How To Give And Take In A Friendship

Two men caught my attention recently. They were sitting in the cafe at my local gym. In their seventies and very animated, they were asking some big questions: “So is there any benefit at all to getting old?” Delightfully, one of them was enjoying a lollypop and I wondered if they’d been friends since they were kids.

Their friendship was unique, of course, but their interaction looked typical of friends I’ve seen everywhere. Eyes fixed on each other, immersed in the listening and being heard of a true friendship. They were in the moment, energised and connected.

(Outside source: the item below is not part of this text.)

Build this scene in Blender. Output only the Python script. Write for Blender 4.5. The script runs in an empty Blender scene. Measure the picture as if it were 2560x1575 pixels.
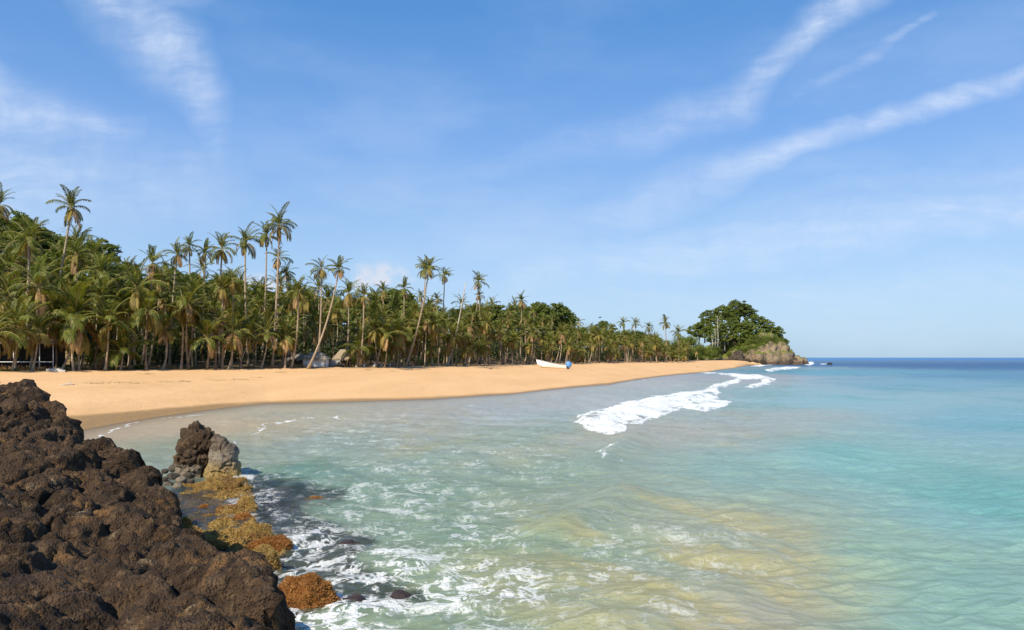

Friends are such a rich and important part of our lives. Here’s a refresher on how to embrace, nurture and sustain your friendships.

GIVE

Encouragement. Run your friend’s fan club with gusto! Support their dreams, highlight their strengths and celebrate their wins. When they’re down or doubtful, you have the resources - the memories, the understanding and the appreciation of their abilities - to lift them up with substance and love. Always look out for their best interests. Sometimes you’ll need to offer constructive feedback; other times you’ll need to nudge them to act. So do so, when the time’s right, in the right way.

Your time. To maintain a strong connection, it’s important to prioritise your friendships and schedule catch ups you commit to. If you don’t have time for a face-to-face catch up, a 10-minute call will still provide the laughs as well as advice and support. When life gets hectic, create small moments of connection to stay in touch. Send a quick text or image to let your friend know you’re thinking of them.

Forgiveness. No person or relationship is perfect all the time. Sometimes a comment or action will disappoint you. Other times, prickliness or neglect may visit your friendship. Don’t let a small bump ruin your road trip. Show some leniency, let it go, and focus on your friend’s kind actions and the importance of your friendship.

TAKE

Emotional support. During life’s challenges, some people feel reluctant to ask for a friend’s time or to reveal vulnerabilities or fears. But friends want to be there for you. These deeper exchanges will bring you some comfort and strengthen your relationship. They also create a lovely cycle of care and reciprocation. The next time your friend needs your support, they’ll be more inclined to open up to you and you’ll be glad to be there for them.

Expert advice. Your friends have a broad range of skills and experience. These free resources are a call away. Utilise them! Got a presentation coming up? Speak to your friend who’s an experienced public speaker to get their tips and advice. Struggling to relate to a co-worker or extended family member? Consult your friend with the excellent interpersonal skills. A good friend will be happy (and feel great) to be your trusted adviser.

Gratitude. Be thankful for your friendships and enjoy the positive feelings that follow. Think back to that great show you saw together, the hilarious afternoon at the pub, or the fabulous weekend away. Tell them - in whatever way you’re comfortable - how much they mean to you. Add a warm glow by naming the qualities you treasure most about them and your friendship. And lastly, on a bad day or during a difficult time, try to draw on your friendships to remember the good things in your life.